Monsieur le président, madame la ministre, mes chers collègues, il est vrai que les colonies de vacances ont connu par le passé un grand succès. Créées à la fin du XIXe siècle pour des raisons de santé publique – il s’agissait d’envoyer des enfants au grand air –, elles ont pris au XXe siècle un sens éducatif, qu’il soit d’ordre laïque ou confessionnel. À partir de la Libération, l’État s’est impliqué dans leur développement, en transférant leur tutelle à l’éducation nationale et en leur consacrant des moyens importants.
Dans les années soixante, près de 1 400 000 enfants fréquentaient les séjours collectifs, soit 11 % des enfants âgés de cinq à dix-neuf ans. Nous sommes nombreux, cela a été dit ici, à avoir fréquenté à cette époque la « colo », moi le premier.
À partir des années soixante-dix, l’éducation nationale s’est désengagée de leur fonctionnement en faveur du ministère des sports, la fonction éducative des colonies étant passée de mode. La société ayant évolué et les familles partant de plus en plus en vacances, le nombre de séjours d’été a considérablement diminué.
Une seconde phase de croissance a succédé à la première, les colonies prenant cette fois la forme de courts séjours pendant l’année. Soumises à un nouvel impératif de rentabilité, elles ont dû s’adapter aux demandes des parents, qui recherchaient pour leurs enfants non plus seulement l’apprentissage de la vie en collectivité, mais un accès à des activités culturelles et sportives ou à des loisirs. Les offres sur catalogue se développèrent.
Leur économie prospéra, le taux de départ des enfants âgés de cinq à dix-neuf ans atteignant 14 % en 1995, comme l’a indiqué François Fortassin. Pourquoi ce taux n’était-il plus que de 7, 5 % en 2011 ? Que s’est-il passé et quelles sont les conséquences de cette désaffection ?
Une mission d’information créée par la commission des affaires culturelles de l’Assemblée nationale s’est penchée sur cette question et a rendu ses conclusions en juillet 2013, ce qui a conduit à l’inscription de ce débat à l’ordre du jour du Sénat par nos collègues du groupe CRC.

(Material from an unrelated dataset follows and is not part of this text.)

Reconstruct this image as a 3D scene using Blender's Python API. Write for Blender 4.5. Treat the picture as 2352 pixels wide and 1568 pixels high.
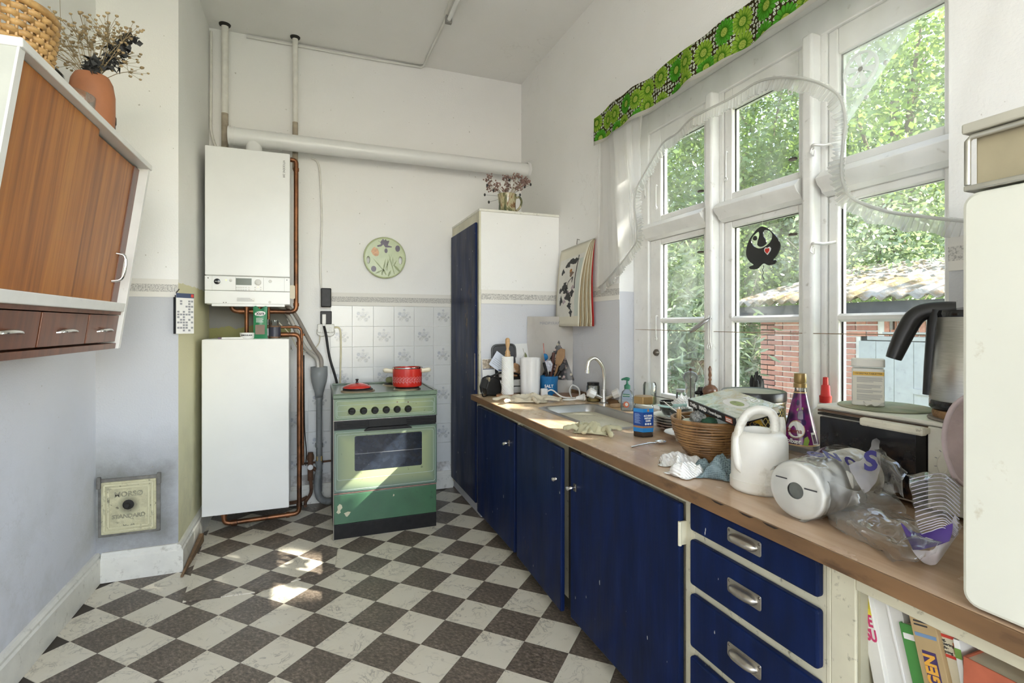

Le rapport identifie plusieurs causes à la baisse de fréquentation des colonies de vacances.
Tout d’abord, il y a des raisons d’ordre financier. L’augmentation du prix des séjours en colonie de vacances, la suppression des subventions de l’État et de la sécurité sociale, ainsi que le retrait des comités d’entreprise, dernier soutien des colonies, qui abandonnent souvent l’achat de séjours collectifs au profit de l’octroi de chèques-vacances, expliquent cette baisse de fréquentation.

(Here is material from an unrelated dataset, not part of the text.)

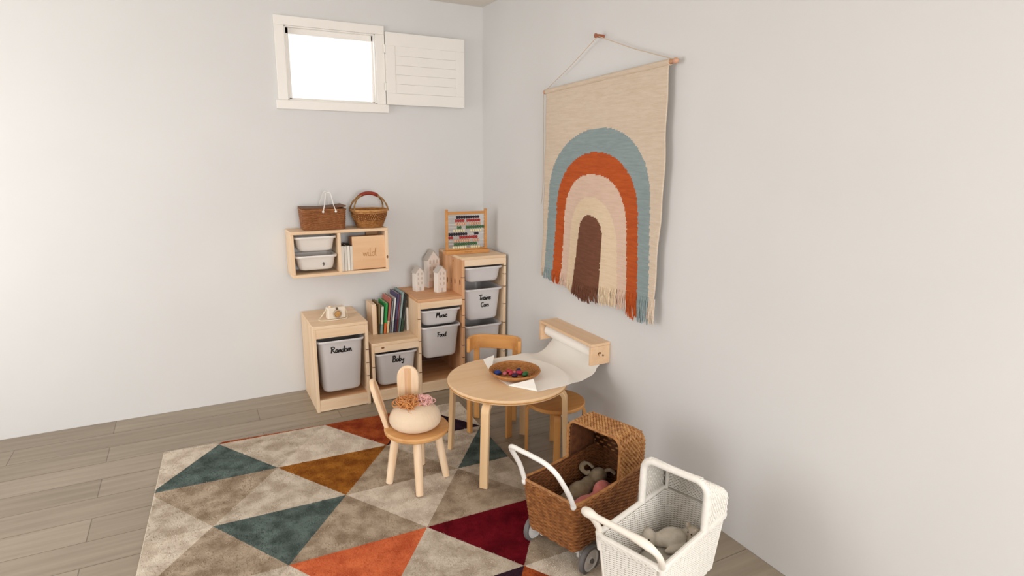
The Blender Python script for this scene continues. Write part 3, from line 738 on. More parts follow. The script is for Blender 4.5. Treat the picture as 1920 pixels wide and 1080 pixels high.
def ear(ang, face, tilt, wd, ln, off=.150):
    o = Vector((math.cos(math.radians(ang)), math.sin(math.radians(ang)), 0))*off + Vector((0, 0, SZ-.002))
    d = Vector((math.cos(math.radians(face)), math.sin(math.radians(face)), 0)); sd = Vector((-d.y, d.x, 0)); up = (Vector((0, 0, 1))*math.cos(tilt)+d*math.sin(tilt)).normalized()
    half = [(.66*wd, -.02), (.74*wd, .03), (.92*wd, .10), (wd, ln-.085), (.985*wd, ln-.06)]
    for k in range(1, 9):
        a = PI/2*k/8; half.append((.985*wd*math.cos(a), ln-.06+.06*math.sin(a)))
    poly = half + [(-x, y) for x, y in reversed(half[:-1])]
    m = MB(); m.prism(poly, o, sd, up, .022)
    e = m.build('ear_backrest', pine('z'), bc, bevel=.005)
    # paler outer staves and a pink-brown middle stave show on the face of the plank
    nn = sd.cross(up)
    for x0, x1, mt_ in ((-.30*wd, .02*wd, mat('stave_tan', '#e3bd92', .5, color2='#d6a97b', vscale=26, stretch=AX['z'])), (.02*wd, .30*wd, mat('stave_rose', '#dfb48f', .5, color2='#cf9d76', vscale=26, stretch=AX['z']))):
        for sgn in (-1, 1):
            top = ln-.012
            MB().prism([(x0, -.015), (x1, -.015), (x1, top-.03*(x1/wd)**2), (x0, top-.03*(x0/wd)**2)], o+nn*(sgn*.0112), sd, up, .0006).build('stave', mt_, e, smooth=False, label='darker middle stave of the ear')
ear(150, 158, .27, .052, .255); ear(87, 72, .13, .056, .262, .146)
# cushion
cu = thing('cushion', 'plump round cream cushion on the bunny-ear chair', 'cushion', (-1.075, -1.49, RZ+.002+SZ-.001))
m = MB(); rings = []
prof = [(.0, 0.004), (.06, .0), (.10, .004), (.123, .022), (.128, .046), (.120, .074), (.099, .096), (.068, .110), (.03, .116), (0, .117)]
pr_ = catmull([(r, 0, z) for r, z in prof], 3)
for q in pr_:
    r = max(q.x, .001)
    rings.append([Vector((r*(1+.0025*math.cos(36*a)*min(1, r/.08))*math.cos(a), r*(1+.0025*math.cos(36*a)*min(1, r/.08))*math.sin(a), q.z)) for a in [2*PI*k/216 for k in range(216)]])
m.loft(rings, True); m.build('cover', mat('cushion_cloth', '#e6ceb2', .9, var=.05, vscale=20, bump=.15, bscale=300, sheen=.2), cu, angle=60)
def yarn(name, label, loc, c, c2, R_, hgt, seed, loops=34):
    rn = random.Random(seed); t = MB()
    for k in range(loops):
        a0 = rn.uniform(0, 2*PI); rr = rn.uniform(.2, .85)*R_; cx, cy = rr*math.cos(a0), rr*math.sin(a0); s = rn.uniform(.3, .55)*R_; tilt = rn.uniform(.2, 1.2); b = rn.uniform(0, 2*PI)
        pts = []
        for i in range(14):
            a = 2*PI*i/14; u, v = s*math.cos(a), s*.7*math.sin(a)
            z = max(.0, hgt*.45*(1-(rr/R_)**2)+v*math.sin(tilt)+rn.uniform(-.002, .002))
            pts.append(Vector((cx+u*math.cos(b)-v*math.cos(tilt)*math.sin(b), cy+u*math.sin(b)+v*math.cos(tilt)*math.cos(b), z-.12*((cx+u)**2+(cy+v)**2)/.05*.35)))
        t.tube(pts, .0026, 5, True)
    o = t.build(name, mat('yarn_'+name+c[1:], c, .9, color2=c2, vscale=60, sheen=.3)); o.location = loc
    return tag(o, label, 'yarn', 'yarn on the cushion')
CT = RZ+.002+SZ+.117
yarn('yarn_bundle', 'tangle of orange brown yarn on the cream cushion', (-1.103, -1.475, CT), '#dc9450', '#c07a3a', .062, .045, 5, 60)
yarn('yarn_bundle', 'tangle of pink yarn on the cream cushion', (-1.030, -1.478, CT-.006), '#f0bdb6', '#e0a59f', .050, .045, 9, 50)
m = MB(); m.tube([Vector((.035*math.cos(a), .022*math.sin(a), -.10*(.035*math.cos(a))**2-.014+.006*math.sin(a)-abs(min(0, math.sin(a)))*.002)) for a in [2*PI*k/28 for k in range(28)]], .0008, 5, True)
o = m.build('thread_loop', mat('thread', '#c2854c', .9)); o.location = (-1.095, -1.548, CT+.005); tag(o, 'thin loop of orange thread lying on the front of the cushion', 'thread')

# ------------------------------------------------------------------ paper roll holder, roll, sheet
ph = thing('paper_roll_holder', 'pale wooden paper roll holder fixed to the right wall above the table', 'paper holder', (0, -1.375, .515))
PY0, PY1, PD, PH_ = -.275, .275, .128, .122
M_ph = mat('holder_birch', '#e6c4a0', .5, color2='#dab48e', vscale=24, stretch=AX['y'])
bx('top_board', (-PD, -.001, PY0, PY1, PH_-.016, PH_), M_ph, ph, .0015)
bx('back_board', (-.014, -.001, PY0+.018, PY1-.018, .0, PH_-.0165), M_ph, ph, .001)
for y in (PY0, PY1-.018): bx('end_plate', (-PD, -.001, y, y+.018, 0, PH_-.0165), M_ph, ph, .0015)
RXc, RZc, RR = -.070, .058, .036
MB().tube([(RXc, PY0-.012, RZc), (RXc, PY1+.006, RZc)], .0075, 14).build('dowel', M_ph, ph, bevel=.001)
MB().lathe([(0, 0), (.011, 0), (.011, .0012), (0, .0012)], 20, (RXc, PY0-.0004, RZc+.004), (1, 0, 0), (0, 0, 1), (0, -1, 0)).build('dowel_hole', mat('hole_dark', '#6b4a2d', .8), ph)
MB().tube([(RXc+.022, PY0+.001, RZc-.006), (RXc+.022, PY0-.006, RZc-.006)], .005, 10).build('stop_peg', mat('peg_grey', '#8a7560', .7), ph)
pr2 = thing('paper_roll', 'white drawing paper roll in the wall holder, unrolled onto the table', 'paper roll', (RXc, -1.375, .515+RZc))
ry = .252
MB().lathe([(.012, -ry), (RR-.001, -ry), (RR, -ry+.001), (RR, ry-.001), (RR-.001, ry), (.012, ry)], 40, (0, 0, 0), (1, 0, 0), (0, 0, 1), (0, 1, 0)).build('roll', M_paper, pr2)
# sheet: profile in world x,z; flat part lies on the table top
ZP = TZ+.0022
prof = catmull([(RXc+RR*.98, 0, .515+RZc), (RXc+RR*.85, 0, .538), (-.046, 0, .508), (-.072, 0, .486), (-.115, 0, .469), (-.175, 0, .463), (-.235, 0, .468), (-.285, 0, .479), (-.33, 0, ZP), (-.40, 0, ZP), (-.48, 0, ZP), (-.56, 0, ZP), (-.618, 0, ZP)], 24)
verts = []; faces = []; NY = 200
def fold(x, y, z, A, B):
    # fold what lies beyond the crease A-B back over it
    dx, dy = B[0]-A[0], B[1]-A[1]; L = math.hypot(dx, dy); dx /= L; dy /= L
    nx, ny = -dy, dx
    q = (x-A[0])*nx+(y-A[1])*ny; q0 = (-.4-A[0])*nx+(-1.5-A[1])*ny
    if q*q0 >= 0: return x, y, z
    d = abs(q); sg = 1 if q0 > 0 else -1
    return x+nx*sg*d*2*.97, y+ny*sg*d*2*.97, z+.006+d*.42
for i, p in enumerate(prof):
    for j in range(NY+1):
        s = -1+2*j/NY                       # -1 = camera side
        k = max(0, min(1, (-.07-p.x)/.29))**.75
        y = -1.375 + s*ry - (.122-.016*s)*k; x = p.x - .022*(s+1)/2*max(0, (-.5-p.x)/.118); z = p.z
        z += -.008*s*math.exp(-((p.x+.18)/.07)**2)
        dt = math.hypot(x-TCx, y-TCy)-TR
        z = max(z, ZP-.55*max(0, dt)) if dt < .25 else z
        x, y, z = fold(x, y, z, (-.617, -1.645), (-.532, -1.765))
        x, y, z = fold(x, y, z, (-.572, -1.222), (-.604, -1.345))
        verts.append((x-RXc, y+1.375, z-(.515+RZc)))
for i in range(len(prof)-1):
    for j in range(NY):
        a = i*(NY+1)+j; faces.append((a, a+1, a+NY+2, a+NY+1))
m = MB(); m.add(verts, faces); so_ = m.build('sheet', M_paper, pr2, angle=70)
sm = so_.modifiers.new('thickness', 'SOLIDIFY'); sm.thickness = .0006; sm.offset = 0

# ------------------------------------------------------------------ woven plate with crayons
PCx, PCy = -.528, -1.522; PZ = TZ+.003
pl = thing('woven_plate', 'shallow round woven plate of crayons on the table', 'plate', (PCx, PCy, PZ))
M_rat = mat('rattan', '#b97f48', .6, color2='#97602f', vscale=60)
m = MB()
prof = [(0, .002), (.085, .002), (.105, .006), (.120, .018), (.131, .032)]
m.lathe([(0, 0.0), (.085, 0.0), (.107, .004), (.123, .016), (.134, .031), (.131, .033), (.118, .020), (.103, .008), (.084, .005), (0, .005)], 64); m.build('plate_body', mat('rattan_core', '#c08a54', .7, color2='#a87240', vscale=40), pl)
m = MB()
for k in range(20):
    t = k/19; q = .012+.119*t
    z = .005 if q < .084 else .005+.028*((q-.084)/.047)**1.4
    m.tube([Vector((q*math.cos(a), q*math.sin(a), z+.0008*math.cos(20*a+k*PI))) for a in [2*PI*i/80 for i in range(80)]], .003, 5, True)
m.build('coils', M_rat, pl)
MB().tube([Vector((.133*math.cos(a), .133*math.sin(a), .032)) for a in [2*PI*i/72 for i in range(72)]], .0055, 8, True).build('rim', M_rat, pl)
# (dx, dy, long radius, rot, colour, label)
def pxpos(px, py): return px, py
CR = [((-.090, .032), .021, .3, '#1f3a86', 'bright blue crayon pebble at the left of the woven plate'),
      ((-.068, .034), .013, 1.2, '#161d45', 'small dark blue crayon pebble beside the bright blue one'),
      ((-.055, .010), .015, .8, '#d8737e', 'pink crayon pebble between blue and red ones'),
      ((-.020, .020), .019, 2.2, '#b82a3f', 'red crayon pebble at the back of the pile'),
      ((-.026, -.008), .016, .2, '#c33b4a', 'cherry red crayon pebble in the middle of the pile'),
      ((-.002, .000), .014, 1.0, '#dc6f86', 'rose crayon pebble beside the middle red one'),
      ((.020, -.020), .019, 2.6, '#ad2443', 'crimson crayon pebble between green and purple ones'),
      ((.034, .020), .017, .6, '#262348', 'navy crayon pebble at the back right of the pile'),
      ((-.022, -.042), .019, .1, '#43203d', 'dark purple crayon pebble at the front of the pile'),
      ((.036, -.052), .020, .4, '#2c6b3a', 'green crayon pebble at the front right of the pile')]
for k, ((dx, dy), r, rot, c, lab) in enumerate(CR):
    m = MB(); m.ball((0, 0, 0), (r, r*.72, r*.62), nu=16, nv=10); m.ball((r*.45, 0, r*.12), (r*.6, r*.55, r*.5), nu=14, nv=8)
    o = m.build('crayon_pebble', mat('wax_'+c[1:], c, .45, var=.15, vscale=60)); o.location = (PCx+dx, PCy+dy, PZ+.008+r*.60); o.rotation_euler = (0, 0, rot)
    rm = o.modifiers.new('fuse', 'REMESH'); rm.mode = 'VOXEL'; rm.voxel_size = .0022
    tag(o, lab, 'crayon', 'crayon pebbles on the woven plate')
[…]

Ensuite, il est vrai que les parents sont devenus réticents à envoyer leurs enfants en colonie, car ils craignent pour leur sécurité et doutent parfois des conditions d’accueil. Ils privilégient bien souvent les centres de loisirs des communes, qui accueillent habituellement leurs enfants et proposent des mini-camps de vacances.
Enfin, les contraintes administratives et réglementaires sont devenues de plus en plus importantes, notamment en matière de sécurité ou pour appliquer les nouvelles normes d’accessibilité. Dans le domaine de l’animation, les contrats d’engagement éducatif ont été mis en cause par la jurisprudence européenne et par celle du Conseil d’État, car ils ne garantissaient ni un statut ni un temps de repos satisfaisants pour le personnel encadrant. Il en a résulté une insécurité juridique et des surcoûts pour les organismes qui se sont mis aux normes. Aujourd’hui, le public des colonies de vacances est donc de plus en plus segmenté. Une population en grande difficulté bénéficie d’aides ciblées pour des séjours peu onéreux, tandis que les familles aisées s’adressent à des opérateurs privés proposant des prestations attrayantes.